O mais paradoxal nisto é que a praxe académica há muito que saiu dos muros das instituições de ensino superior. Em Évora, o espectáculo que estes senhores nos oferecem é degradante: préstitos sujos, lambuzados e lúgubres de caloiros cansados e amarrados uns aos outros, ingestão forçada de comeres e beberes inomináveis, a lama, o banho forçado em locais impróprios, a simulação de actos sexuais, a abjecção do tratamento desigual; em suma, o apelo aos mais bárbaros e animalescos instintos do ser humano.
Não me venham dizer que os caloiros que participam neste tipo de actividades o fazem voluntariamente.
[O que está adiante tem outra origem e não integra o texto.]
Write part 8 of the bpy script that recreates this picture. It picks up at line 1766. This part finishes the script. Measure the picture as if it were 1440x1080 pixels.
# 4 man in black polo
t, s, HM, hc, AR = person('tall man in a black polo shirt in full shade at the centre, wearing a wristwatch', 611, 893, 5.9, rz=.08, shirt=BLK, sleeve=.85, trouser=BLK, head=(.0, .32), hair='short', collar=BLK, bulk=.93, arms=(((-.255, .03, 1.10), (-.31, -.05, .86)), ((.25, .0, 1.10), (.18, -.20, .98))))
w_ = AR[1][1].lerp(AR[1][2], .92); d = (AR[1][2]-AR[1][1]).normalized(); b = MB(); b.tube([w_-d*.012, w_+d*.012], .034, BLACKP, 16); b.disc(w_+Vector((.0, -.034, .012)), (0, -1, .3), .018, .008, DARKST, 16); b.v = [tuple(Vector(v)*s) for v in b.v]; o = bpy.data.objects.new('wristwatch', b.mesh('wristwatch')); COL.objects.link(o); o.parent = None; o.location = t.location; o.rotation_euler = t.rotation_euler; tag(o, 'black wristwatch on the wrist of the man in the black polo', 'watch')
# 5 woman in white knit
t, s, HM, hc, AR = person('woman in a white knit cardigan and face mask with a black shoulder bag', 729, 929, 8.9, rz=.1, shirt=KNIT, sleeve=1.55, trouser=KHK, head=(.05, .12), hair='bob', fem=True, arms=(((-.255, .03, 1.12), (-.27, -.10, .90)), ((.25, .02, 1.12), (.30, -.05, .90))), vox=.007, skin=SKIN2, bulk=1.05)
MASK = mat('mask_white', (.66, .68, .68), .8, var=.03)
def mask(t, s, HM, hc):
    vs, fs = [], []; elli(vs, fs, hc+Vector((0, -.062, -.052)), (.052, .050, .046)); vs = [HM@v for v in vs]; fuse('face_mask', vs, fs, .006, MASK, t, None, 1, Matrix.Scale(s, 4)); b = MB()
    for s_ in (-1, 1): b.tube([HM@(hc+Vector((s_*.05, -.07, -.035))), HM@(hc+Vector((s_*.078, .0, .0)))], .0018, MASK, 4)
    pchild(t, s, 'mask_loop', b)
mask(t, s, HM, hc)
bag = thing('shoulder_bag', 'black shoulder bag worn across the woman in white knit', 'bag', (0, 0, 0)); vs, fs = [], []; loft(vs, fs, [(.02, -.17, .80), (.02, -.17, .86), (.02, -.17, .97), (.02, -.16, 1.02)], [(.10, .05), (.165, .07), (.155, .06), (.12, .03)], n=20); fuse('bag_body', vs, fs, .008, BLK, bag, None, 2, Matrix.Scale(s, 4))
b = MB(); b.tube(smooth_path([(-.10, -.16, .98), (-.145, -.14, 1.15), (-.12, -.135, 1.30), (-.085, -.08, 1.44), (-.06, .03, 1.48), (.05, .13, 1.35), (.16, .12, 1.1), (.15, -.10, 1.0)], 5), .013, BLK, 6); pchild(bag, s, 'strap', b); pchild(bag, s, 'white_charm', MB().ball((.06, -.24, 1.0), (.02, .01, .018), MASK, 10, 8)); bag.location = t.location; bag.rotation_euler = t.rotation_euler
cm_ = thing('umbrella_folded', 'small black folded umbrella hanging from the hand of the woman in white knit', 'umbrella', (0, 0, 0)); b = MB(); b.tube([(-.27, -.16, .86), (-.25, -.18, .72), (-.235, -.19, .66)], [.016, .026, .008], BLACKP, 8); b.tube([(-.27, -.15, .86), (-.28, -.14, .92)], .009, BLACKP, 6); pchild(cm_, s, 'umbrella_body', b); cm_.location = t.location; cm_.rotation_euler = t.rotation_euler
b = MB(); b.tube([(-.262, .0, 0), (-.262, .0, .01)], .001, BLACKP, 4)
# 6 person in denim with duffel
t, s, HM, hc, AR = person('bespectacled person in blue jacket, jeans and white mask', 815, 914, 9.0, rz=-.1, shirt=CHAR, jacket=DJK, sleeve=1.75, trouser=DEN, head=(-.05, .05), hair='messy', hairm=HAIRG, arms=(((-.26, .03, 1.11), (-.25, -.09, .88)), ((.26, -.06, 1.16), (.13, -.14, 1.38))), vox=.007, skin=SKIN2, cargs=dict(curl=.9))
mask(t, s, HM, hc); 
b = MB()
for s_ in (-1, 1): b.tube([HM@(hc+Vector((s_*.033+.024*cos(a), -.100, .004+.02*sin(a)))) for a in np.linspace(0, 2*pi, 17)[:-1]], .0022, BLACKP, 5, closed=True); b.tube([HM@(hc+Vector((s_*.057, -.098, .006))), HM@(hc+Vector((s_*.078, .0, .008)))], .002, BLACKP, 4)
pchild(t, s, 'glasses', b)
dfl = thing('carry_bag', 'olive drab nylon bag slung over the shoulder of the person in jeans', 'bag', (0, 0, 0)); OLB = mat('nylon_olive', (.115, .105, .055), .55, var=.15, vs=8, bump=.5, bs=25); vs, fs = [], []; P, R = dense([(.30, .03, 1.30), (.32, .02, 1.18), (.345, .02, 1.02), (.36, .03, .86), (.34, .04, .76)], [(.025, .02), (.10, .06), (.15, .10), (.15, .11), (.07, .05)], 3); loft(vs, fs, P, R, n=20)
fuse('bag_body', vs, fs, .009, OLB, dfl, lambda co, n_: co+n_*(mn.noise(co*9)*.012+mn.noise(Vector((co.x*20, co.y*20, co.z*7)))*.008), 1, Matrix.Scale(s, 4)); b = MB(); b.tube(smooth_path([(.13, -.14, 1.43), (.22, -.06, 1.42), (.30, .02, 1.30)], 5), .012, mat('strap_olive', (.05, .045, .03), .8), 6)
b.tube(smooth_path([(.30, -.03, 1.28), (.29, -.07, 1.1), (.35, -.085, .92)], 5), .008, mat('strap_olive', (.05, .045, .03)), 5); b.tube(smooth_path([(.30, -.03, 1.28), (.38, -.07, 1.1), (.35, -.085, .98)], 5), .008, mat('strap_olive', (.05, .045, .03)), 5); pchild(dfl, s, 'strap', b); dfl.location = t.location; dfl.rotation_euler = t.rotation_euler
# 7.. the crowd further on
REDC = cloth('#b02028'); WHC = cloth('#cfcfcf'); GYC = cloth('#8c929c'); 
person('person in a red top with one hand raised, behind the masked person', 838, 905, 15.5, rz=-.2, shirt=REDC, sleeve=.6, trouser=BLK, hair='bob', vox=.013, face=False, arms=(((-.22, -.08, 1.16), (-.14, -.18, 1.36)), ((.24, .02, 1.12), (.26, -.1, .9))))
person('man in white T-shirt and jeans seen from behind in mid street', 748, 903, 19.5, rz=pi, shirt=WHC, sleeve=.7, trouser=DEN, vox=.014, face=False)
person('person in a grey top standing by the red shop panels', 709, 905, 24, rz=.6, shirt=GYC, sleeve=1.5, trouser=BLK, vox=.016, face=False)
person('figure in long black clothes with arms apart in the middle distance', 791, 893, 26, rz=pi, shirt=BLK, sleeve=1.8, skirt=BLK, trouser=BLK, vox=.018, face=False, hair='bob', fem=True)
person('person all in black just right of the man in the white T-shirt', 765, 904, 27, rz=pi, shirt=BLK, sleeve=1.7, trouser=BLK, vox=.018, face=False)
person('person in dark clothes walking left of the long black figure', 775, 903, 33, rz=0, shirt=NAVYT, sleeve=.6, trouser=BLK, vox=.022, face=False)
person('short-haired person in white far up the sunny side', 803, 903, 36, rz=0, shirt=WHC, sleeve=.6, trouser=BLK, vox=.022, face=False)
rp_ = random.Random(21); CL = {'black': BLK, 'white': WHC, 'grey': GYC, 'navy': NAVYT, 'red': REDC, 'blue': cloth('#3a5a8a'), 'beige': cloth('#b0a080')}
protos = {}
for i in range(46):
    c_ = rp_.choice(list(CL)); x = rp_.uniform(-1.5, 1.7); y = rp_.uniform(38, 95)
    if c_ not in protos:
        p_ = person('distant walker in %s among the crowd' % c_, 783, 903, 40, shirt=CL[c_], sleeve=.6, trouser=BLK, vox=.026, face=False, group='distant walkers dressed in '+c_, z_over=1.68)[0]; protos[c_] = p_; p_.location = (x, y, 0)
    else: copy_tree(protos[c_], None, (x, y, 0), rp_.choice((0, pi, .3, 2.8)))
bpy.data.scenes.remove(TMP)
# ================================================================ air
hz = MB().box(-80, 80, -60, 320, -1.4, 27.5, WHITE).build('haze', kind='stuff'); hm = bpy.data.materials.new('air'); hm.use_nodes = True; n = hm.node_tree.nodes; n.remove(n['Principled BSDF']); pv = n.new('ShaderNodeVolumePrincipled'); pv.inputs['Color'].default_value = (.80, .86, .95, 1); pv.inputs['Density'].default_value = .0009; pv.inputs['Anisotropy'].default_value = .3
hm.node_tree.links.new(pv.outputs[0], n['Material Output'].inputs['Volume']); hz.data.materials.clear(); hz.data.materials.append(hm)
As represálias a que seriam sujeitos na vida académica futura se resistissem, a discriminação imposta por lógicas grupais implacáveis, o dedo apontado, como um cutelo, ao desertor indesejável são usados com armas de coacção em massa, perpetuando as práticas. E até a suprema glória de um dia, investidos na pele de veteranos, vingarem nos caloiros futuros as agruras sofridas no 1º ano, é um pensamento desviante, de uma injustiça atroz, imposta pelo clima que se cria. A vingança será infligida aos inocentes de serviço nunca aos autores das sevícias do presente.
E o problema não está (como muitos sustentam) nos excessos que alguns cometem nestes momentos. A praxe é, ela própria, desumana e violenta por natureza. A sua estrutura (com elementos fascizantes, oligárquicos e militares) parte de um conceito de casta, detentora de poder incontestado junto dos novos estudantes.
Só assim se justifica, por exemplo em Évora, o tratamento despeitado dos novos alunos, reduzindo-os formalmente à condição de animais, a obrigação de olhar para baixo e não nos olhos dos veteranos, o tratamento por você, a obediência cega a qualquer ordem por mais ridícula que seja. Ora, desde Voltaire sabemos que qualquer poder, para mais auto-proclamado, sem limites nem controlo, conduz necessariamente ao excesso, sobretudo quando envolto no segredo partilhado, no silêncio imposto e na cortina diáfana da impunidade.
A praxe é incompatível com uma sociedade livre e democrática, com o respeito pela livre escolha de cada um e constitui um trilho na direcção de uma sociedade fascista.
E a intolerância destes pequenos poderes em relação a tudo os que os possa pôr em causa chega a ser arrepiante, sobretudo pela semelhança que exibe com os poderes totalitários do Mundo. É comum os assuntos directamente relacionados com as praxes serem os que mais motivam os alunos (e às vezes os únicos) nos órgãos em que têm assento em algumas instituições, quando há temas muito mais importantes para as instituições e para os próprios estudantes.
O filme “Rasganço” de Raquel Freire foi, há alguns anos, alvo de censura na academia de Coimbra. Os alunos da Universidade Lusófona responsáveis pelas praxes terão feito um pacto de silêncio para que os acontecimentos do Meco não prejudicassem as suas actividades predilectas. Estes são exemplos preocupantes de inversão de valores, como se a instituição da praxe fosse mais importante do que a própria vida.
O argumento de que a praxe é uma forma de integração dos novos alunos no ambiente académico também não colhe. A ser assim, a praxe seria uma espécie de preço a pagar para uma integração plena, como se a solidariedade, a amizade e o companheirismo estivessem à venda.
Custa a crer que os mentores e líderes das praxes académicas sejam tão limitados, quer moral quer intelectualmente, que não sejam capazes de integrar sem humilhar, ajudar sem destratar, conviver abdicando de uma relação de poder imposta, de que aparentemente necessitam, quiçá para abafar alguma frustração que talvez Freud explique.
Tais práticas são a antítese do que deve ser uma instituição universitária, aberta ao Mundo, pugnando pela liberdade de pensamento e de criação, instigando nos seus alunos o espírito crítico e os princípios basilares de uma cultura humanista: o respeito pelo ser humano nas suas várias dimensões, a tolerância, a solidariedade e a noção essencial de que todos os homens e mulheres, sendo diferentes na miríade das suas características, devem ser iguais no direito à sua dignidade.
E neste pressuposto, rituais iniciáticos, típicos de sociedades secretas, não fazem qualquer sentido, até pela banalização (no bom sentido) da condição de estudante universitário que a democratização do ensino trouxe.
O que aconteceu na noite do dia 15 de Dezembro na Praia do Meco não sabemos. Sabemos o que se passa no início de todos os anos lectivos nas instituições de ensino superior em Portugal. E ainda que possa ser conveniente para alguns o treino de estudantes universitários para obedecer cegamente a ordens superiores, não me parece que, enquanto sociedade, devamos ir por aí. Há que fazer algo e depressa!